[Do this]:
Select, from the data, each line where "wide" occurs.

[Task inputs]:

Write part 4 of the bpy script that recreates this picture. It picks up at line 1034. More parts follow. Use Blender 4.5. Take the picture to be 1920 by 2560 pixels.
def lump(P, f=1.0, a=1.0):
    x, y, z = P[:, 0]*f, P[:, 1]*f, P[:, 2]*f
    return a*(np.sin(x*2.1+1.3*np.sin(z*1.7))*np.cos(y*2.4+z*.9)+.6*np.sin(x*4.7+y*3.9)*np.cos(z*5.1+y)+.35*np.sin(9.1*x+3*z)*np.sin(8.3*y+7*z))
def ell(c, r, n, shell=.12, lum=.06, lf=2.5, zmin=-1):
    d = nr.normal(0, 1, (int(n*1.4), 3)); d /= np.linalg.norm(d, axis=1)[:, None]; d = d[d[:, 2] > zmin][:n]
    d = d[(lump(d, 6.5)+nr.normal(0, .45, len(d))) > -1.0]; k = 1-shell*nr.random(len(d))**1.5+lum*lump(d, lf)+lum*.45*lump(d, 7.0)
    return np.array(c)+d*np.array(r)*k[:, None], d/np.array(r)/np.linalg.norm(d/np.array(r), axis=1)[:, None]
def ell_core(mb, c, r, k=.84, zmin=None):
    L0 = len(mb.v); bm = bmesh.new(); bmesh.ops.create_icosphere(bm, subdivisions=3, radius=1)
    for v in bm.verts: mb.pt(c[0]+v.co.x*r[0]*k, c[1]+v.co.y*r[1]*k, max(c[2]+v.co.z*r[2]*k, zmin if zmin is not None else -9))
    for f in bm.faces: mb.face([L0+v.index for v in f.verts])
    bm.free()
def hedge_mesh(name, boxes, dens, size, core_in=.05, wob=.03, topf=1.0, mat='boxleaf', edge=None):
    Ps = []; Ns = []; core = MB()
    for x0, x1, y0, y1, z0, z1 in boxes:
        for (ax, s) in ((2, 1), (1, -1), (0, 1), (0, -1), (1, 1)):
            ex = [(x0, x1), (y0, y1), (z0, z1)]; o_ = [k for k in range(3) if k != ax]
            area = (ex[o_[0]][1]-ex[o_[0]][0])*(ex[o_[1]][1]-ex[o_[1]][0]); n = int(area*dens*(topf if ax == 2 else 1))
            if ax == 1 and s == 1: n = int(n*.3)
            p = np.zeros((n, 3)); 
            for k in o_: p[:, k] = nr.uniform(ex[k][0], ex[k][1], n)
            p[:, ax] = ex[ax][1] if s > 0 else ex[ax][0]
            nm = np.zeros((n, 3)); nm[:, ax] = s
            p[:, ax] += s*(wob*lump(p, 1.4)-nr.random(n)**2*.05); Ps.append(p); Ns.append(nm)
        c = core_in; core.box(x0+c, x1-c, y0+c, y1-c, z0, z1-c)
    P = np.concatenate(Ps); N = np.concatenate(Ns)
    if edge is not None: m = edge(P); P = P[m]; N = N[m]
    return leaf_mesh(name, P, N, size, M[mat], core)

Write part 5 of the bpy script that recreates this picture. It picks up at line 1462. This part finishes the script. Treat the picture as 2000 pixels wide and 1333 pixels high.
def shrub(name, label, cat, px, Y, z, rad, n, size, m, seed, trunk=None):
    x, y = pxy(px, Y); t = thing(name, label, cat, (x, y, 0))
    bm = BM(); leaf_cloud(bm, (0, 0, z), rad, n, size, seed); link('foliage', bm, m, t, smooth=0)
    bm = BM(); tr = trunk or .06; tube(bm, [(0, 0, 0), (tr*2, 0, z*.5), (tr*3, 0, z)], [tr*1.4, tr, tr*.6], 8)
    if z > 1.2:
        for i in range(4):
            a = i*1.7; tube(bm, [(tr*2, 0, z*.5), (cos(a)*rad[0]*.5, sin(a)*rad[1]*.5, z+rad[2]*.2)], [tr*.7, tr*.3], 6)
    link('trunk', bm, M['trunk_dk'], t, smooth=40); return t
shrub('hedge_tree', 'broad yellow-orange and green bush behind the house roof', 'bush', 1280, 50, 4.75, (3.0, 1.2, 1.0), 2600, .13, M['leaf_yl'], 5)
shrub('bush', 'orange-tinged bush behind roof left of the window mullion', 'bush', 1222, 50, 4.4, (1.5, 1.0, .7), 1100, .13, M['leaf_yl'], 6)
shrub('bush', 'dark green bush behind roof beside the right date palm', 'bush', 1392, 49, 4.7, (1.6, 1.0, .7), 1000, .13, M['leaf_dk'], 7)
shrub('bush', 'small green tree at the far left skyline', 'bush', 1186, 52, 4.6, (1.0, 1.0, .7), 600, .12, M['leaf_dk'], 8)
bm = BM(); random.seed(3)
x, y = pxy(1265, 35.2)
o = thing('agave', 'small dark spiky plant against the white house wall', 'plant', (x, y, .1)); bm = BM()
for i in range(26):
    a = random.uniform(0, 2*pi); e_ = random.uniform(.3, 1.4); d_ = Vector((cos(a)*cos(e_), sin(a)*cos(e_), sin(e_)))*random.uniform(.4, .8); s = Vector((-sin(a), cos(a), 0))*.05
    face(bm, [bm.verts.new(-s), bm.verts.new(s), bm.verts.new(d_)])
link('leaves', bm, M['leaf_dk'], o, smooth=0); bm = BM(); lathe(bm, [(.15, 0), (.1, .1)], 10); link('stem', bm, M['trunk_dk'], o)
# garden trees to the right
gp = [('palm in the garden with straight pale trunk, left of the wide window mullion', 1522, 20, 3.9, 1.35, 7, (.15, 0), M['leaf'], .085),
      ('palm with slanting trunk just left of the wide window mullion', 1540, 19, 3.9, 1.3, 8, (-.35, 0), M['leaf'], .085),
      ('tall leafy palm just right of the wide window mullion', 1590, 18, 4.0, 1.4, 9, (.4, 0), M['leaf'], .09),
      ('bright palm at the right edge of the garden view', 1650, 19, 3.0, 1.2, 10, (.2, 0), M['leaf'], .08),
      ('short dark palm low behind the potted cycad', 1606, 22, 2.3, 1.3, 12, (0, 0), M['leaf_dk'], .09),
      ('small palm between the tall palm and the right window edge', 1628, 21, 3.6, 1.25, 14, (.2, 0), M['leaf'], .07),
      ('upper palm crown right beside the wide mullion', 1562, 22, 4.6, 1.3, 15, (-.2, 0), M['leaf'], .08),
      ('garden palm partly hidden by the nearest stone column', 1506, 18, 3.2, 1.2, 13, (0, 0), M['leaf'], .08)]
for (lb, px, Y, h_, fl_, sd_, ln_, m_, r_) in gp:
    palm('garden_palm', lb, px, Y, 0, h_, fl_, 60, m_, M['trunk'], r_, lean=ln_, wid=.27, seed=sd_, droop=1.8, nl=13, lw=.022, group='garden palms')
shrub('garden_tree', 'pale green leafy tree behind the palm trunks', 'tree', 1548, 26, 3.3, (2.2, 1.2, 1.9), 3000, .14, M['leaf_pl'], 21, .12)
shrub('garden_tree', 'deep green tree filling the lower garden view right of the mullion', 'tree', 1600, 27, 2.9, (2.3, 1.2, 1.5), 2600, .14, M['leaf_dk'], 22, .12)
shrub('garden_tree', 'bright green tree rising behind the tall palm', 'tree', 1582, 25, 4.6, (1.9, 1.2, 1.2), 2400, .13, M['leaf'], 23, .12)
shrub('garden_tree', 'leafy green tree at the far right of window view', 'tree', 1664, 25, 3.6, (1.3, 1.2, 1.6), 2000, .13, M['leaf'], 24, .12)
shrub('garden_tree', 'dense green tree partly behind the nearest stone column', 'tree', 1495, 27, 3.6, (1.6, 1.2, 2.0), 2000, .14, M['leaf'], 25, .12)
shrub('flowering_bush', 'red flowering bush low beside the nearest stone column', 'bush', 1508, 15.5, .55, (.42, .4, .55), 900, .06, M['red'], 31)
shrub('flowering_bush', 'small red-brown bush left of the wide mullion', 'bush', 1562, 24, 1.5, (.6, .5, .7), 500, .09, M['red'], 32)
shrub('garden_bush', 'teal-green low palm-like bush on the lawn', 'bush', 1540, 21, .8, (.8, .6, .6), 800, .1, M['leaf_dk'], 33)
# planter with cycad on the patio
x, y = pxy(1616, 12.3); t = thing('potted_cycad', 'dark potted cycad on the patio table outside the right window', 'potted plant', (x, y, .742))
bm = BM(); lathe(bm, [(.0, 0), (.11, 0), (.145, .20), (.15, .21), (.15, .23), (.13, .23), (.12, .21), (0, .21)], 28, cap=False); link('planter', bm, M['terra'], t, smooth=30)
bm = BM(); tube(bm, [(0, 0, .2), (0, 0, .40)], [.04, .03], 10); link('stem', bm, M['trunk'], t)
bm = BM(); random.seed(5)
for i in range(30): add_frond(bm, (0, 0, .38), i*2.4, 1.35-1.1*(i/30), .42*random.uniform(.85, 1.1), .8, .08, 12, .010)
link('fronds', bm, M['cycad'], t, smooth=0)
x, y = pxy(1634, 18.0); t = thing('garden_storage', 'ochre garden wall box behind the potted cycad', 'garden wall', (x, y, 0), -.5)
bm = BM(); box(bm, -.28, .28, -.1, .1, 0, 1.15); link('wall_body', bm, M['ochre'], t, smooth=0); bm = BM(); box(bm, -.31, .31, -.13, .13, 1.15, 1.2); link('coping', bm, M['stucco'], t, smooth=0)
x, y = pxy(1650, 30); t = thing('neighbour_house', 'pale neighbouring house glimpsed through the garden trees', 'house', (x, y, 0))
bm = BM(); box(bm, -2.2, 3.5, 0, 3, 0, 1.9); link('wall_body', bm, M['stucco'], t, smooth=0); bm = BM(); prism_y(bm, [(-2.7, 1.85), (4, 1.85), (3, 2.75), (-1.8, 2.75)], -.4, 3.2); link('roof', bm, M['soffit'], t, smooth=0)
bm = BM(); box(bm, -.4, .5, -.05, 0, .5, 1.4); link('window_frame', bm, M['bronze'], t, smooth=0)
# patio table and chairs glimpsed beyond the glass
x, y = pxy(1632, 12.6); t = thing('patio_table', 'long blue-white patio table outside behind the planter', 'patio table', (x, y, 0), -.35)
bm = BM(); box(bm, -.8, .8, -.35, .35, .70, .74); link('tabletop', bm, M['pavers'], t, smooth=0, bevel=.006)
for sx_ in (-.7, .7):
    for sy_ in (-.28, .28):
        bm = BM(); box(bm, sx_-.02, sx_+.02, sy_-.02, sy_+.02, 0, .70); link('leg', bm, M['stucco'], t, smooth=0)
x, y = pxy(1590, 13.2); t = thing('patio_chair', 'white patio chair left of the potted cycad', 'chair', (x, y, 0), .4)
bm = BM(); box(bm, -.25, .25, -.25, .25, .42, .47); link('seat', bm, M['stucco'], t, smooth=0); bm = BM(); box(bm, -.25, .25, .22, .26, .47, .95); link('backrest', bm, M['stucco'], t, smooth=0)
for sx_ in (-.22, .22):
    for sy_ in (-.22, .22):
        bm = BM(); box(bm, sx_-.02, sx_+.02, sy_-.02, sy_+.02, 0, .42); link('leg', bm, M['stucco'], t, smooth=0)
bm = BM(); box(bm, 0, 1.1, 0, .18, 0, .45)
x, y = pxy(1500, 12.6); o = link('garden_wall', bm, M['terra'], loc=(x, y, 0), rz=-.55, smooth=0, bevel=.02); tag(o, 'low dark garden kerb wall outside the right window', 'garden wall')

[Solution to the problem]:
Write part 5 of the bpy script that recreates this picture. It picks up at line 1462. This part finishes the script. Treat the picture as 2000 pixels wide and 1333 pixels high.
gp = [('palm in the garden with straight pale trunk, left of the wide window mullion', 1522, 20, 3.9, 1.35, 7, (.15, 0), M['leaf'], .085),
      ('palm with slanting trunk just left of the wide window mullion', 1540, 19, 3.9, 1.3, 8, (-.35, 0), M['leaf'], .085),
      ('tall leafy palm just right of the wide window mullion', 1590, 18, 4.0, 1.4, 9, (.4, 0), M['leaf'], .09),
      ('upper palm crown right beside the wide mullion', 1562, 22, 4.6, 1.3, 15, (-.2, 0), M['leaf'], .08),
shrub('flowering_bush', 'small red-brown bush left of the wide mullion', 'bush', 1562, 24, 1.5, (.6, .5, .7), 500, .09, M['red'], 32)